Tuesday, August 11, 2009

5 Things from Football Prospectus

footballamanacAugust is not an easy month to get through, but the last several years I have made it through with the help of the Football Prospectus. The guys at Prospectus/Football Outsiders.com are great at breaking down football with the same statistical analysis that Bill James made famous in baseball.

They don't allow the raw emotion of fans and message boards to affect their ideas - but rather they use the evidence. I think football, unlike almost any other sport, must be analyzed in that fashion. Emotion makes people boil everything down to Jessica Simpson being at Texas Stadium in a pink Romo jersey. Obviously, football is a bit more complicated than that.
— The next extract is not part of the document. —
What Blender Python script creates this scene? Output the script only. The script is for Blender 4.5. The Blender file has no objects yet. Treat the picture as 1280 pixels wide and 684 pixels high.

So, I would recommend you purchase this book for yourself Here , but here is a small taste:

1. In 2008, the Dallas Cowboys had one of the worst statistical dropoffs from their starting QB to their backup QB in statistical history.

We already knew this one, but we didn't know the specifics of how bad Brad Johnson was. Well, according to this book, Spergon Wynn in 2001 with Vikings was way worse; and the metroplex's own Tommy Maddox was slightly worse in Pittsburgh in 2005. Otherwise, Johnson was the worst of the worst. Romo's play was pretty solid for most of 2008, but when he got hurt, the Cowboys offense went from good to comically bad.

"Johnson's plodding brought an elite offense to its knees" - Page 67

2. Terrence Newman's Injury had huge effects to the performance of the secondary.

In a season of injuries, we don't spend much time discussing how Newman's groin/sports hernia injury has had such an effect on things. But, according to Football Outsiders, the Cowboys were ranked 24th in pass defense in the first 9 weeks of the season (the weeks in which Newman did not play at all, or was hobbled by his training camp injury) and then ranked 2nd in football after the bye week when Newman returned and began playing very well starting with his fine perfomance in Washington.

3. The Cowboys relied too much on the pass in 2008.

According to their statistics, they ran 40% of the time (which ranked 26th in the NFL). Further, in the first half (where you would imagine that the game is still not at a place where the score would dictate play-calling) the Cowboys only ran the ball 38% of the time (28th in NFL). And the Cowboys favorite formation, the "S11" - Shotgun with 1RB (Barber) and 1TE (Witten) which left 3 WRs, the Cowboys passed 82% of the time (31st in the NFL)! I hope Jason Garrett gets this book. They were too predictable, and too caught up in the weapons they thought they had, and in doing so - as they got to December, when they had to play the elite defenses of Pittsburgh, New York, Baltimore, and Philadelphia all in a row - you cannot be predictable. However, in fairness to Garrett, he also had to play all 4 of those games without Marion Barber and Felix Jones. Tashard Choice did well, but obviously, he was not game-planned against. The defenses would not let Romo/WRs beat them. And, they did not.

4. Wade brought the blitz when he took over the defense.

We all know that the defense stepped it up pretty well when Wade took the play-calling of the D over from Brian Stewart before the Tampa Bay game, but can we measure it? Yes.

"The Cowboys were much more likely to Big-Blitz one Wade Phillips took over the defensive play-calling from Brian Stewart. Dallas only sent 6 or more on 4.1 of pass plays in 2007 and 7.9 percent of pass plays through the first 7 games of 2008. After Phillips started calling plays in Week 8, the Cowboys sent six or more on 13.0 percent of pass plays, which would have ranked fifth in the NFL for the entire season." - Page 71

5. DeMarcus Ware and Jay Ratliff were awesome. Everyone else in the front 7? Ummm...

That is right. Despite getting all-world performances from 94 and 90 all season long, the rest of the DL and LB was very ordinary. We knew that. But did you know that Ratliff's performance is right up there with the very best Defensive tackles in the NFL? Only Kevin Williams of Minnesota had as many defeats as Ratliff. And Ratliff's 7.5 sacks are as many as New England's Vince Wilfork in his entire career! DT's are not supposed to cause havoc in the 3-4 defense. But, Ratliff, a 7th round pick who is at least 30 pounds undersized makes plays all of the time. Ware, of course, was dominant in sacks - and ranked 2nd in the NFL in Linebacker defeats to Terrell Suggs.

Beyond that, Chris Canty and Marcus Spears were considered merely competent. Igor Olshansky is projected to be a modest upgrade to Canty at a tremendous savings. Keith Brooking is also thought to be a fine replacement to Zach Thomas, despite having been out of the 3-4 since 2003.

There is much more to love about the essay on the Cowboys, and then there are 31 other essays for the other teams in the league. I think the book is well worth the $22, so if you are looking for ways to survive the preseason, this book is for you.